WORK TO DO:
Extract every record, keeping each one exactly as it is.

DATA ROWS:
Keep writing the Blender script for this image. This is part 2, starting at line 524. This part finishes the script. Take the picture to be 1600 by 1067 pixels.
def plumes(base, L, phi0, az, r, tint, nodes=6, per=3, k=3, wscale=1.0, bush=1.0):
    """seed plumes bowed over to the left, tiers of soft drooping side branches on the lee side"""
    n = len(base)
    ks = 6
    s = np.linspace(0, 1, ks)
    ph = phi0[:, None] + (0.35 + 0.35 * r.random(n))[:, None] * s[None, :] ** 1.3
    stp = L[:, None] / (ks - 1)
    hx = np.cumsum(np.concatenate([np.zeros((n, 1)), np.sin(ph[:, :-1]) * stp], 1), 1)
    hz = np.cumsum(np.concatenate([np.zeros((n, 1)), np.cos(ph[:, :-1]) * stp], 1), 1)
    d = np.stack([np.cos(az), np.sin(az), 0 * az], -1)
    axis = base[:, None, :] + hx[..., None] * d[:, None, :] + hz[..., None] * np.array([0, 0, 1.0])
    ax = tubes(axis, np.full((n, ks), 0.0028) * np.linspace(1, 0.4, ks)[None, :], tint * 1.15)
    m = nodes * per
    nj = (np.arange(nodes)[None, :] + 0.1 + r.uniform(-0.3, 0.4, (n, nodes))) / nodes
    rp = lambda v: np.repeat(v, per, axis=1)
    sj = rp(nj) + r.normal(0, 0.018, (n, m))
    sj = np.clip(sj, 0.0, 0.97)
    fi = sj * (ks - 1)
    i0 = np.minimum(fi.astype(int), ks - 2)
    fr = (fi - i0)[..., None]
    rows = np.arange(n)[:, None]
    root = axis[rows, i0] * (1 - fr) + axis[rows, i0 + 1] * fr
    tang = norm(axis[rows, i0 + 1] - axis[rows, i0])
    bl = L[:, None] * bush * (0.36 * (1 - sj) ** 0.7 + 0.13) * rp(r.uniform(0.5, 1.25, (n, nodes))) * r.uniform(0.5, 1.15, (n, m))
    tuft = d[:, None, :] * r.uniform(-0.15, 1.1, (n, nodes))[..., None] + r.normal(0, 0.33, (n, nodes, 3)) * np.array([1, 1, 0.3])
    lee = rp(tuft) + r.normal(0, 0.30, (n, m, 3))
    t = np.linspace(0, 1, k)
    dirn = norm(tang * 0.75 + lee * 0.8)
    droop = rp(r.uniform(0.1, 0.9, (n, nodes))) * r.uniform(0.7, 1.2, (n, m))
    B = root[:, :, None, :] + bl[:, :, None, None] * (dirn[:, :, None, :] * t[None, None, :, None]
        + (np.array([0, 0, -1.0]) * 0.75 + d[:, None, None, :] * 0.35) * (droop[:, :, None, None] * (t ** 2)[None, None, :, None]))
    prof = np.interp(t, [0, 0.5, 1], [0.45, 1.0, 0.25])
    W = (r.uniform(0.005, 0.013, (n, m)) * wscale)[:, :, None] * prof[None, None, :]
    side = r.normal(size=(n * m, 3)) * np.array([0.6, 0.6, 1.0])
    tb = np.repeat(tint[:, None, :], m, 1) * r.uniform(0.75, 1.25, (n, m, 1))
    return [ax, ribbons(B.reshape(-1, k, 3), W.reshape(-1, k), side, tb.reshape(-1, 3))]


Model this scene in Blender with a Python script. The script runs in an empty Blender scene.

SOLUTION FOR THIS PROBLEM:
Keep writing the Blender script for this image. This is part 2, starting at line 524. This part finishes the script. Take the picture to be 1600 by 1067 pixels.
def plumes(base, L, phi0, az, r, tint, nodes=6, per=3, k=3, wscale=1.0, bush=1.0):
    """seed plumes bowed over to the left, tiers of soft drooping side branches on the lee side"""
    n = len(base)
    ks = 6
    s = np.linspace(0, 1, ks)
    ph = phi0[:, None] + (0.35 + 0.35 * r.random(n))[:, None] * s[None, :] ** 1.3
    stp = L[:, None] / (ks - 1)
    hx = np.cumsum(np.concatenate([np.zeros((n, 1)), np.sin(ph[:, :-1]) * stp], 1), 1)
    hz = np.cumsum(np.concatenate([np.zeros((n, 1)), np.cos(ph[:, :-1]) * stp], 1), 1)
    d = np.stack([np.cos(az), np.sin(az), 0 * az], -1)
    axis = base[:, None, :] + hx[..., None] * d[:, None, :] + hz[..., None] * np.array([0, 0, 1.0])
    ax = tubes(axis, np.full((n, ks), 0.0028) * np.linspace(1, 0.4, ks)[None, :], tint * 1.15)
    m = nodes * per
    nj = (np.arange(nodes)[None, :] + 0.1 + r.uniform(-0.3, 0.4, (n, nodes))) / nodes
    rp = lambda v: np.repeat(v, per, axis=1)
    sj = rp(nj) + r.normal(0, 0.018, (n, m))
    sj = np.clip(sj, 0.0, 0.97)
    fi = sj * (ks - 1)
    i0 = np.minimum(fi.astype(int), ks - 2)
    fr = (fi - i0)[..., None]
    rows = np.arange(n)[:, None]
    root = axis[rows, i0] * (1 - fr) + axis[rows, i0 + 1] * fr
    tang = norm(axis[rows, i0 + 1] - axis[rows, i0])
    bl = L[:, None] * bush * (0.36 * (1 - sj) ** 0.7 + 0.13) * rp(r.uniform(0.5, 1.25, (n, nodes))) * r.uniform(0.5, 1.15, (n, m))
    tuft = d[:, None, :] * r.uniform(-0.15, 1.1, (n, nodes))[..., None] + r.normal(0, 0.33, (n, nodes, 3)) * np.array([1, 1, 0.3])
    lee = rp(tuft) + r.normal(0, 0.30, (n, m, 3))
    t = np.linspace(0, 1, k)
    dirn = norm(tang * 0.75 + lee * 0.8)
    droop = rp(r.uniform(0.1, 0.9, (n, nodes))) * r.uniform(0.7, 1.2, (n, m))
    B = root[:, :, None, :] + bl[:, :, None, None] * (dirn[:, :, None, :] * t[None, None, :, None]
        + (np.array([0, 0, -1.0]) * 0.75 + d[:, None, None, :] * 0.35) * (droop[:, :, None, None] * (t ** 2)[None, None, :, None]))
    prof = np.interp(t, [0, 0.5, 1], [0.45, 1.0, 0.25])
    W = (r.uniform(0.005, 0.013, (n, m)) * wscale)[:, :, None] * prof[None, None, :]
    side = r.normal(size=(n * m, 3)) * np.array([0.6, 0.6, 1.0])
    tb = np.repeat(tint[:, None, :], m, 1) * r.uniform(0.75, 1.25, (n, m, 1))
    return [ax, ribbons(B.reshape(-1, k, 3), W.reshape(-1, k), side, tb.reshape(-1, 3))]


Model this scene in Blender with a Python script. The script runs in an empty Blender scene.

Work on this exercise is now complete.